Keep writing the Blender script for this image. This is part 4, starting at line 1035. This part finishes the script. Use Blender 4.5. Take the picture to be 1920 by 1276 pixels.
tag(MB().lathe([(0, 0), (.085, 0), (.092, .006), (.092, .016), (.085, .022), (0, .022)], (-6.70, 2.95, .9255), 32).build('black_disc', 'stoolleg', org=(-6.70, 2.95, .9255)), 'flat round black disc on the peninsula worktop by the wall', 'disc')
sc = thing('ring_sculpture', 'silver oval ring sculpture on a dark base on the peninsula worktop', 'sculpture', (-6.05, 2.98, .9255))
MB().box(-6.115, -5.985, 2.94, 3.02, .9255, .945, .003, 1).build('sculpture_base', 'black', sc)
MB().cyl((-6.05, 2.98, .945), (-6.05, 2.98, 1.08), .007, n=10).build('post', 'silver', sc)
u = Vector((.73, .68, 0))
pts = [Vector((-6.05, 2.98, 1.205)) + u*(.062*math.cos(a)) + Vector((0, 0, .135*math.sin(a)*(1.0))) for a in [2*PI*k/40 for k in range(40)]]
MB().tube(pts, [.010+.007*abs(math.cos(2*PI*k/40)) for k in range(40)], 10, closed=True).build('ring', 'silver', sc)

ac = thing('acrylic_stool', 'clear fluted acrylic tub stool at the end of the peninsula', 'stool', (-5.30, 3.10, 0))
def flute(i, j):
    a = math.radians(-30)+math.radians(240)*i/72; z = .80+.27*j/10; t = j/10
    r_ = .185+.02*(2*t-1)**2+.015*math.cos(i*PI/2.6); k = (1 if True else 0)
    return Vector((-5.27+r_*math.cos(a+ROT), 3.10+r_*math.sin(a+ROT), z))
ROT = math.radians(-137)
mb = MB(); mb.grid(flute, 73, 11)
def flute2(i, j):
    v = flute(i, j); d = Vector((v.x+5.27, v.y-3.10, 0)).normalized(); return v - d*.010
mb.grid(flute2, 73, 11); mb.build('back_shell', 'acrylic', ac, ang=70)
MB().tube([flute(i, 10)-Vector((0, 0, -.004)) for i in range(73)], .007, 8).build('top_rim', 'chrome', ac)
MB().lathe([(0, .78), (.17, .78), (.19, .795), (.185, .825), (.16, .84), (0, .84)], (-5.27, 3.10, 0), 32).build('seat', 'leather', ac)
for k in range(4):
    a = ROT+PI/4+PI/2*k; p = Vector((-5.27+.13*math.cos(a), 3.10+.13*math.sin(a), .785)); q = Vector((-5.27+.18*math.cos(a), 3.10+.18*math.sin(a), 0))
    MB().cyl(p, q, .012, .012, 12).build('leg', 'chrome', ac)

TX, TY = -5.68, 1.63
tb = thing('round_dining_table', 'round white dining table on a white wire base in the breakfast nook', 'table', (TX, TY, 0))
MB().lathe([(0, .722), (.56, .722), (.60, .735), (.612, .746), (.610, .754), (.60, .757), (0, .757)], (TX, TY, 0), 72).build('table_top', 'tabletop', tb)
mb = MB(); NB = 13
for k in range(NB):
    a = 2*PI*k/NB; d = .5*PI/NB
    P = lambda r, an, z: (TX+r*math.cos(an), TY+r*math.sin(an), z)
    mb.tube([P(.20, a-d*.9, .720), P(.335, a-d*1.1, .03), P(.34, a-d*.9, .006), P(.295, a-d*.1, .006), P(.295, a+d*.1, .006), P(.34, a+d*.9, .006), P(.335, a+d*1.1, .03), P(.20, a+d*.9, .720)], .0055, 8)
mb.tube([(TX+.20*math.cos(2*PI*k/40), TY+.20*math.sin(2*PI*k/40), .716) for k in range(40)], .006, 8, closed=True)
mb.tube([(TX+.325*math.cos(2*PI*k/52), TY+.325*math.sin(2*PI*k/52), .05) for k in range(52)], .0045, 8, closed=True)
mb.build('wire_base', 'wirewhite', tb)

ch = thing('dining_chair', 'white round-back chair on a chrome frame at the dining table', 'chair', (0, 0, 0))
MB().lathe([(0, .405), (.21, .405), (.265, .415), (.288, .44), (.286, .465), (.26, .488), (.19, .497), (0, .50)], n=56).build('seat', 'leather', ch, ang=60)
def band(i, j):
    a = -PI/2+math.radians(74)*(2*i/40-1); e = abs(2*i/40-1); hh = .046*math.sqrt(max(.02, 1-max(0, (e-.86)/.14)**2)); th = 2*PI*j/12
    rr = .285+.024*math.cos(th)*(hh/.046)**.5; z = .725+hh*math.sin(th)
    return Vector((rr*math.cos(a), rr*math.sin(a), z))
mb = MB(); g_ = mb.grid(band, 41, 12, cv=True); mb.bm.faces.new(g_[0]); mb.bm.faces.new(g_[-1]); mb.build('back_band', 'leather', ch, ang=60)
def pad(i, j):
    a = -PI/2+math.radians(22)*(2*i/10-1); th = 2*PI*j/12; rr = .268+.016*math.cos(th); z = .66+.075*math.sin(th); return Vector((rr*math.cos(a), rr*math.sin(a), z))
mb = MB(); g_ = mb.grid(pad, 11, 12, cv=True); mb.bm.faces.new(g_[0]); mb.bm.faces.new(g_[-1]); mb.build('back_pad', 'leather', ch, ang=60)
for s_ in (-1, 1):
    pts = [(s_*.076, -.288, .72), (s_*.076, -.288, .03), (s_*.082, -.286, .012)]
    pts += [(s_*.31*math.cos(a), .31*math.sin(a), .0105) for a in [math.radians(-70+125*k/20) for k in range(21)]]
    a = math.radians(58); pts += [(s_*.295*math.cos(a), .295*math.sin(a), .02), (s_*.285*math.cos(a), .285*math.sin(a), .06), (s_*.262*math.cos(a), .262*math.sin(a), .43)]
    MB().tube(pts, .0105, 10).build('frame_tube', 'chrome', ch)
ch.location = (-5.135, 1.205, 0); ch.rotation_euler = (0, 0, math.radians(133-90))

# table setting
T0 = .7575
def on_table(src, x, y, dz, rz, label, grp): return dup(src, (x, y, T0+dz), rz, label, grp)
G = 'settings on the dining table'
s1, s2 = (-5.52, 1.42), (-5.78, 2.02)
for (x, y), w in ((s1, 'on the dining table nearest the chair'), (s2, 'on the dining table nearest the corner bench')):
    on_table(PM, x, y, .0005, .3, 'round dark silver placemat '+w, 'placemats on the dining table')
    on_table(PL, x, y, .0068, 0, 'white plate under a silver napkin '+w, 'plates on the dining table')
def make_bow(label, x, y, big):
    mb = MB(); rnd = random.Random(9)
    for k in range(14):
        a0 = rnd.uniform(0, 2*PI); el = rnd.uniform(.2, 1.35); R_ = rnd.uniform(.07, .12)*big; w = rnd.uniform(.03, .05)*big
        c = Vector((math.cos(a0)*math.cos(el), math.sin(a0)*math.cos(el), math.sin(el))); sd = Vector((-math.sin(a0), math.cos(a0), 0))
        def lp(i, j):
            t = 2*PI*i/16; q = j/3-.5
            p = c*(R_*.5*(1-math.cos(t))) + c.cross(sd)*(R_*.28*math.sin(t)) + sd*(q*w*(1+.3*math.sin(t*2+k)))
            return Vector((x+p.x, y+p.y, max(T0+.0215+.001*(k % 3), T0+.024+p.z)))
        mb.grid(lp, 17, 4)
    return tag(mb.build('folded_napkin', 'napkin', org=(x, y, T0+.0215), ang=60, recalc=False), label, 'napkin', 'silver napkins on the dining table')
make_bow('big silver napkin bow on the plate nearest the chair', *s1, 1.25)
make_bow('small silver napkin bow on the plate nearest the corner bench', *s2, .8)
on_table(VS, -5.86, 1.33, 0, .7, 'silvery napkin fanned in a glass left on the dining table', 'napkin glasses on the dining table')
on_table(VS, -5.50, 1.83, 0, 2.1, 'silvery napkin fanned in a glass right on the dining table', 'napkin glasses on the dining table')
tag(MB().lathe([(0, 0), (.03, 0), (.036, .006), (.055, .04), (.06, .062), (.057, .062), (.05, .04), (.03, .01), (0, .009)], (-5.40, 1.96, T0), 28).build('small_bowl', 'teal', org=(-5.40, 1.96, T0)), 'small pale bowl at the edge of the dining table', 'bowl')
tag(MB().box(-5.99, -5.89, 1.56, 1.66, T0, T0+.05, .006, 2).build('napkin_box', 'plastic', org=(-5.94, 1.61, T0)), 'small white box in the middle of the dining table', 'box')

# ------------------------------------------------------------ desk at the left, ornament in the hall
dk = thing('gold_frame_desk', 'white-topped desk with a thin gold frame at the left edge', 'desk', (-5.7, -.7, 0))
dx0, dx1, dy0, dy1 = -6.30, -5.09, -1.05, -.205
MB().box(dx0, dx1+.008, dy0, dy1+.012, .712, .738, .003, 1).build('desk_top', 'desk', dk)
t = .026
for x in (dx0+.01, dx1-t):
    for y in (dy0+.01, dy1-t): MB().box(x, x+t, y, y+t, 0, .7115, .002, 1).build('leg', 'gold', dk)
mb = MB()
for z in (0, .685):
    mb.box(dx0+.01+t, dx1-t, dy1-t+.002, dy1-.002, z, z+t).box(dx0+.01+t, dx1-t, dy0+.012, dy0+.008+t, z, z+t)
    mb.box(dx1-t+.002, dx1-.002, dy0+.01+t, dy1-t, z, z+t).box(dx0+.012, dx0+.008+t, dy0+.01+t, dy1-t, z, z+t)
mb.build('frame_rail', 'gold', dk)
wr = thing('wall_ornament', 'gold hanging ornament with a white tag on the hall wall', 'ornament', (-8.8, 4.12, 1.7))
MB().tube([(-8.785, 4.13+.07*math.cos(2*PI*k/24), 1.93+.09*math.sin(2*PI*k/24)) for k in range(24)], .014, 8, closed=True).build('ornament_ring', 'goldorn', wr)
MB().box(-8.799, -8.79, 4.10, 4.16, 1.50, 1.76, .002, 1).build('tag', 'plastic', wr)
_ _ _ _ _
* _Exercise details_:
Your answer should be exactly the lines of the data above, from the first through the line containing "MB().tube(pts, [.010+.007*abs(math.cos(2*PI*k/40)) for".

* _Correct output_:
Keep writing the Blender script for this image. This is part 4, starting at line 1035. This part finishes the script. Use Blender 4.5. Take the picture to be 1920 by 1276 pixels.
tag(MB().lathe([(0, 0), (.085, 0), (.092, .006), (.092, .016), (.085, .022), (0, .022)], (-6.70, 2.95, .9255), 32).build('black_disc', 'stoolleg', org=(-6.70, 2.95, .9255)), 'flat round black disc on the peninsula worktop by the wall', 'disc')
sc = thing('ring_sculpture', 'silver oval ring sculpture on a dark base on the peninsula worktop', 'sculpture', (-6.05, 2.98, .9255))
MB().box(-6.115, -5.985, 2.94, 3.02, .9255, .945, .003, 1).build('sculpture_base', 'black', sc)
MB().cyl((-6.05, 2.98, .945), (-6.05, 2.98, 1.08), .007, n=10).build('post', 'silver', sc)
u = Vector((.73, .68, 0))
pts = [Vector((-6.05, 2.98, 1.205)) + u*(.062*math.cos(a)) + Vector((0, 0, .135*math.sin(a)*(1.0))) for a in [2*PI*k/40 for k in range(40)]]
MB().tube(pts, [.010+.007*abs(math.cos(2*PI*k/40)) for k in range(40)], 10, closed=True).build('ring', 'silver', sc)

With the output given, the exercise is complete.